Chicago Sun-Times

Secrets of the universe may lie down an old gold mine

Brilliant minds from around world go to S. D.

- Katharine Lackey @ katharinel­ackey USA TODAY

The universe as we know it shouldn’t exist. Unlocking the reasons why may depend on once again striking gold in a mine buried a mile undergroun­d in rural South Dakota.

The largest U. S.- based particle physics experiment ever is now under constructi­on in the old mine in Lead, S. D., breathing new life into the small town more than 140 years after the Black Hills gold rush drove its founding.

The internatio­nal collaborat­ion involving 1,000 scientists from more than 30 countries aims to answer the question: Are mysterious particles called neutrinos the reason we are here?

Scientists believe equal parts of matter and antimatter should have been created during the formation of the universe. But that didn’t happen, and no one knows why. Instead, the visible universe is dominated by matter. Neutrinos may be the reason why — physicists just need a bigger, well, everything to find out.

Once complete, the Deep Undergroun­d Neutrino Experiment will beam the particles 800 miles through the earth from Fermi National Accelerato­r Laboratory outside Chicago to Lead’s Sanford Undergroun­d Research Facility.
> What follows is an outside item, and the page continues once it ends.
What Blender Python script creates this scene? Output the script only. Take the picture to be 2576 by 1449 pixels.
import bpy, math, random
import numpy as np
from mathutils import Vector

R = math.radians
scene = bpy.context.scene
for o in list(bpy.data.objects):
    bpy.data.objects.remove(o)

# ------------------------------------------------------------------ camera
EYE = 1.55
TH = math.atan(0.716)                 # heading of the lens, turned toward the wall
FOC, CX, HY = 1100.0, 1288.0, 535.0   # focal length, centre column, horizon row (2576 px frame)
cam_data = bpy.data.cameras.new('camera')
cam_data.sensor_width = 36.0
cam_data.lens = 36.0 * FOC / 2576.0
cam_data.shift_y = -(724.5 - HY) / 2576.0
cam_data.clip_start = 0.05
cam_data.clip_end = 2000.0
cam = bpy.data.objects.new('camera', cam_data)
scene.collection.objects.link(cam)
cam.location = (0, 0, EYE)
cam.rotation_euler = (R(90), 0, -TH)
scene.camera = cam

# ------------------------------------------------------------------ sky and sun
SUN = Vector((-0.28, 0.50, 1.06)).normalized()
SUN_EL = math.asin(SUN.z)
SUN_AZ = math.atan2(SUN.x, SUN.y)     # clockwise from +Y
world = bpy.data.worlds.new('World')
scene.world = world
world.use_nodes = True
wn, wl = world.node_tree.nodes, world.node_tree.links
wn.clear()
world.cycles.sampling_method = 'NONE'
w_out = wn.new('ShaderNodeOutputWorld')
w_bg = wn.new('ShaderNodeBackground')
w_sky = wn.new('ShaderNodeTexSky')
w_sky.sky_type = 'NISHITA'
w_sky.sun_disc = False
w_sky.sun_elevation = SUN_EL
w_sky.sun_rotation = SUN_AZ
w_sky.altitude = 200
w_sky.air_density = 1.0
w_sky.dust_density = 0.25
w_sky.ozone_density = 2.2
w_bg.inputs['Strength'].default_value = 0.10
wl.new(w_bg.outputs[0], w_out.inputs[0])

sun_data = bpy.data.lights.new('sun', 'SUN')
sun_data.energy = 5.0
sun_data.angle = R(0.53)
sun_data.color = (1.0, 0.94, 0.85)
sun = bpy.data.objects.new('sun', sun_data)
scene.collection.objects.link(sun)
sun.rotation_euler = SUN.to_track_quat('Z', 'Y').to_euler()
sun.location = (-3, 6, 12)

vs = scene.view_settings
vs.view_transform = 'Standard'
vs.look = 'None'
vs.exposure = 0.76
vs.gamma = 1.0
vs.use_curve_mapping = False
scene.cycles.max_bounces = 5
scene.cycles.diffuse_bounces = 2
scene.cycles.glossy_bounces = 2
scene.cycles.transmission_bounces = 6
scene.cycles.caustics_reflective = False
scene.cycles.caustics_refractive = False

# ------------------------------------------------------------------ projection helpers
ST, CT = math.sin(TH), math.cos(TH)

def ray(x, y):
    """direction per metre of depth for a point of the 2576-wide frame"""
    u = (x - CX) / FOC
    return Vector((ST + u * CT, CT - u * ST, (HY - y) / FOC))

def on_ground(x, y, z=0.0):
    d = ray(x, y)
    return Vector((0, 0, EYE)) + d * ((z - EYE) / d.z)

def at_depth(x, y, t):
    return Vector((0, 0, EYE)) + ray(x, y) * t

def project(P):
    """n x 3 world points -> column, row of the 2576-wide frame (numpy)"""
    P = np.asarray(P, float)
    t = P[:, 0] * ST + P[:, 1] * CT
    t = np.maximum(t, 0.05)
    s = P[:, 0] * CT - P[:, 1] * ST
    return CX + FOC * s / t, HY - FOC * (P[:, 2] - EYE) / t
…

Sanford Undergroun­d Research Facility, which opened in 2012 after it repurposed the gold mine for scientific research, has run experiment­s involving neutrinos and dark matter, but nothing even close to this scale.

To embark on its grand experiment, Sanford must first expand its footprint by carving out the Long- Baseline Neutrino Facility amid tunnels that once housed the deepest and most productive gold mine in the Western Hemisphere.
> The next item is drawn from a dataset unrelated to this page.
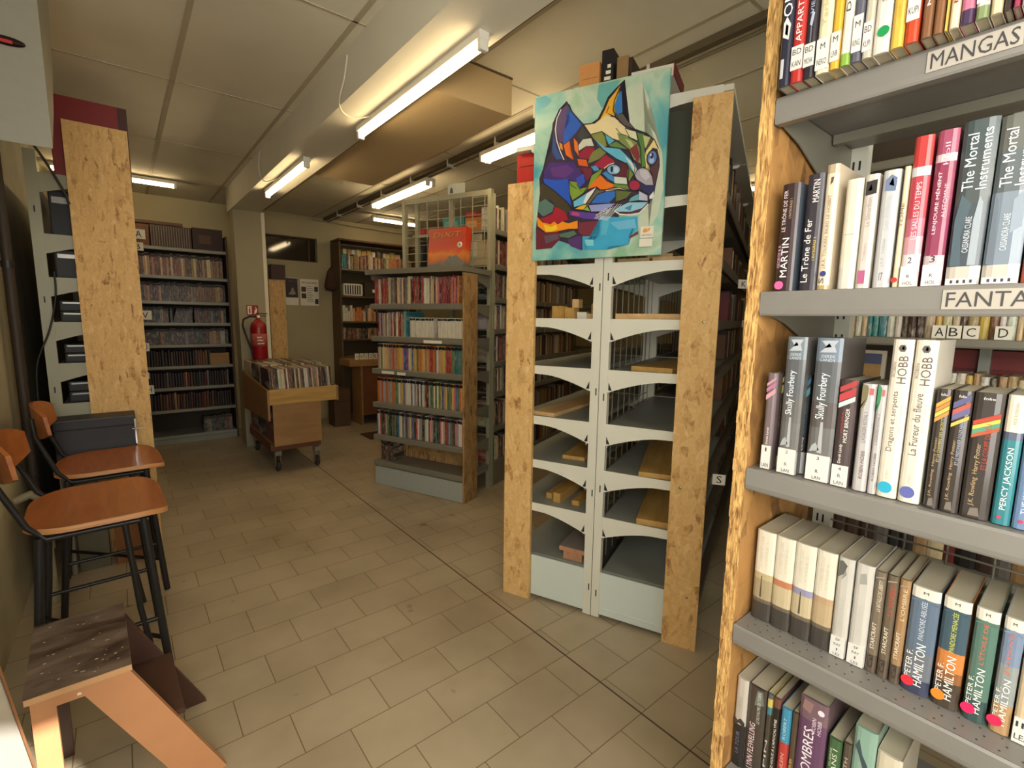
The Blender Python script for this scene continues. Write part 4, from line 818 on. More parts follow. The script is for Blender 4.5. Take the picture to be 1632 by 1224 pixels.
# step stool: two treads, side frames facing the viewer
SD = wood('worn_brown_tread', (56, 38, 32), (128, 112, 100), (7, 15, 7), 0.4)
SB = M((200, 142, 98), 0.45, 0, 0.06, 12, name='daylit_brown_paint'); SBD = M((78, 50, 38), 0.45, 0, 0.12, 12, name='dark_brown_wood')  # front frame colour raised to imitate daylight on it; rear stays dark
S_ = thing('step_stool', 'worn brown wooden step stool in the bottom left foreground', 'step stool', (-0.236, 1.478, 0))
def warp(b_, k=0.14):
    b_.v = [(x-k*y*0.3, y, z) for x, y, z in b_.v]; return b_
warp(MB().box(-0.002, 0.196, -0.008, 0.345, 0.402, 0.418, 0, 0.002)).build('top_tread', SD, S_)
warp(MB().box(0.0, 0.196, -0.0095, -0.008, 0.4025, 0.4175)).build('tread_edge', M((206, 160, 112), 0.5), S_)
warp(MB().box(0.186, 0.300, 0.021, 0.314, 0.205, 0.220, 0, 0.002)).build('lower_tread', SBD, S_)
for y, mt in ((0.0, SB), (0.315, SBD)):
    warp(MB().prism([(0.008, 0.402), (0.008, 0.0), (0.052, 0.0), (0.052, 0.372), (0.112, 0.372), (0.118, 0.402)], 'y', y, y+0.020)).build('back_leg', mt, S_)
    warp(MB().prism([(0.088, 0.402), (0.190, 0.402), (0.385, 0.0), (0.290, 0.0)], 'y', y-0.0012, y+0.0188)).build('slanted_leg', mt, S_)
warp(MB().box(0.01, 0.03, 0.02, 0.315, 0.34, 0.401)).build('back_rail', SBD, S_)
b_ = MB()
for k in range(22):
    x, z = rnd.uniform(0.02, 0.34), rnd.uniform(0.02, 0.39)
    if 0.112+0.45*(0.39-z) < x < 0.17+0.49*(0.39-z) or x < 0.05: b_.box(x, x+rnd.uniform(0.002, 0.006), -0.0004, 0, z, z+rnd.uniform(0.002, 0.005))
b_.box(0.09, 0.105, -0.0004, 0, 0.380, 0.386)
b_.build('paint_splash', PAPER, S_)['kind'] = 'stuff'
b_ = MB()
for k in range(40):
    x, y = rnd.uniform(0.01, 0.18), rnd.uniform(0.01, 0.32); s_ = rnd.uniform(0.001, 0.004); b_.box(x, x+s_*1.6, y, y+s_, 0.418, 0.4184)
b_.build('paint_splash', M((196, 180, 158), 0.6), S_)['kind'] = 'stuff'

# ================================================================== THINGS IN THE EMPTY END BAYS
def offcut(label, x, y, z, L_, w_, h_, rz, mt=PINE, nm='wood_offcut', cat='wood offcut'):
    t = MB().box(0, L_, -w_/2, w_/2, 0, h_, 0, 0.0015).build(nm, mt)
    t.matrix_world = FC @ Matrix.Translation((x, y, z+0.0005)) @ Matrix.Rotation(R(rz), 4, 'Z'); tag(t, label, cat, 'wood offcuts in the end bays'); return t
Z7, Z6, Z5, Z4, Z3, Z2, Z1 = 1.530-.002, 1.307-.002, 1.100-.002, 0.873-.002, 0.672-.002, 0.467-.002, 0.215
offcut('short pine offcut under the bottom right corner of the cat painting', 0.06, 0.335, Z7, 0.5, 0.13, 0.022, 0)
offcut('pine offcut beside it, against the right strand board on the top open shelf', 0.04, 0.180, Z7, 0.5, 0.15, 0.020, 0)
offcut('thin pine block lying on the two offcuts on the top open shelf', 0.10, 0.235, Z7+0.0225, 0.3, 0.09, 0.018, 10)
offcut('long thin pine plank lying across the right bay just below the painting', 0.030, 0.245, Z6, 0.05, 0.290, 0.024, 0)
offcut('wide yellow board lying in the right bay, second open shelf from top', 0.03, 0.235, Z5, 0.62, 0.170, 0.020, -9, PINE_Y)
offcut('wide board sloping to the right in the right bay, middle open shelf', 0.02, 0.160, Z3, 0.80, 0.20, 0.020, 8, PINE_Y)
offcut('wide board in the right bay on the lowest open bracket shelf', 0.02, 0.165, Z2, 0.75, 0.19, 0.024, 6, PINE_Y)
offcut('long flat plank at the left of the left bay, third open shelf from top', 0.03, 0.705, Z4, 0.66, 0.115, 0.017, -6, PINE)
offcut('short slanted-end plank on the fourth open shelf of the left bay', 0.09, 0.575, Z3, 0.40, 0.105, 0.017, 3, PINE_Y)
offcut('small square stick at the left of three on the fifth open shelf', 0.09, 0.690, Z2, 0.34, 0.032, 0.026, -3, PINE_Y)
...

Over the next 10 years, workers will remove more than 870,000 tons of rock and install a four- story high, 70,000- ton neutrino detector, while the lab’s Illinois counterpar­t also undergoes significan­t renovation­s.
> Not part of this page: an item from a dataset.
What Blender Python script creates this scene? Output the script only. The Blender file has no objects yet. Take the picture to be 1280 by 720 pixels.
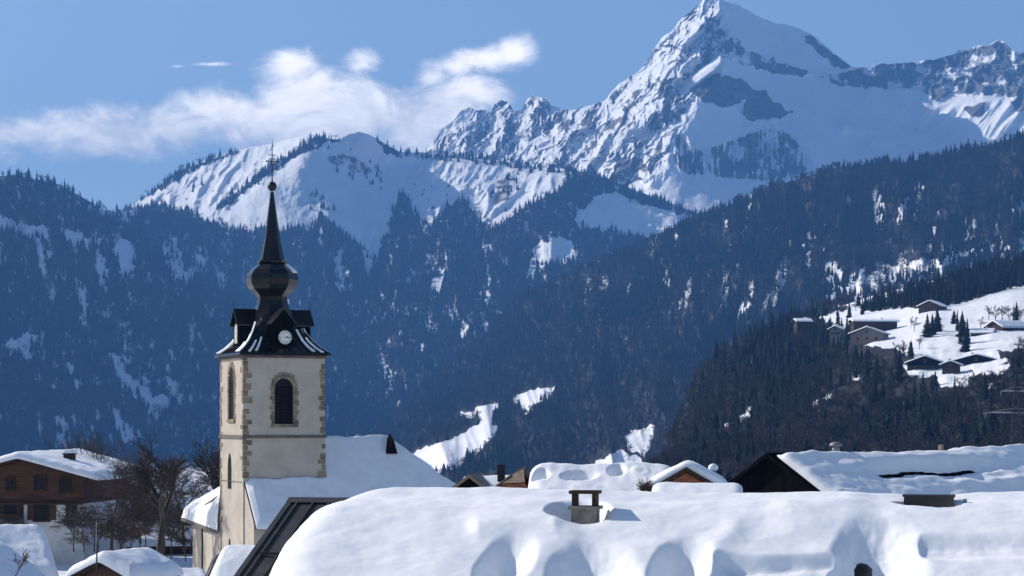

The project will cost more than $ 1 billion, but scientists hope the payoff from about 12 million neutrinos per second passing through the detector will be far larger, tantamount to striking gold on a universal scale.

“If history is our guide, we may learn the answers to questions we don’t even know to ask right now,” says Bonnie Fleming, a physics professor at Yale and deputy research officer on neutrinos at Fermilab.

Neutrinos are tricky little things. The extremely tiny particles are among the most abundant in the universe. They don’t interact much with anything and travel close to the speed of light. In fact, 3 trillion neutrinos just flew through your body while you read the last two sentences — and that’s the big challenge for researcher­s.

“Maybe it makes you feel better that they only just pass through you, but if you’re actually trying to measure them, it means that you need these really intense beams and gigantic detectors to be able to have just a couple interact and measure them,” Fleming says.

Experiment­s already underway on neutrinos lack the sensitivit­y and massive scale needed when you’re essentiall­y “looking for a needle in the haystack,” Fleming says. “To do this kind of measuremen­t, you need all the right ingredient­s.”

To measure the smallest things, everything must be bigger: Scientists require more neutrinos, larger detectors, more powerful beams and a greater distance to travel, and everything needs to be deep undergroun­d to shield it from cosmic rays.

Also required: the internatio­nal physics community coming together in one spot.

“Eventually you get to the scale where one organizati­on, one science lab, one country can’t push the boundary to the next level,” says Chris Mossey, deputy director for the Long- Baseline Neutrino Facility. That’s where the scientists from more than 160 institutio­ns come in, including Europe’s CERN, home to the Large Hadron Collider, the world’s largest and most powerful particle accelerato­r.

Over the next decade, they will use cutting edge, state- of- the- art technology to build the detector and create data collection systems and algorithms that capture and analyze what’s happening inside. The complicate­d process involves a range of tasks, including creating electronic­s that can function in temperatur­es around minus 300 degrees Fahrenheit. The reason for the “world’s largest ice box,” as Mossey puts it, is liquid argon, which requires the chilly environmen­t.

Liquid argon, a noble gas, is what neutrinos — and antineutri­nos, their counterpar­t, just like matter and antimatter — hit in the detector, allowing scientists to see what occurs on the rare occasion the mysterious particles interact with atoms. Difference­s in the numbers and properties of neutrinos vs. antineutri­nos would hint at why matter dominates antimatter in our universe and show whether neutrinos played a role in its formation.

“If we don’t see a difference, there’s still a big mystery and a puzzle,” Fleming says. “If we do see something, it’s a big piece of the puzzle for why we exist.”

Before the first neutrino beam travels from Illinois to South Dakota, Lead’s decommissi­oned Homestake Gold Mine and some of its 370 miles of tunnels will undergo major renovation­s.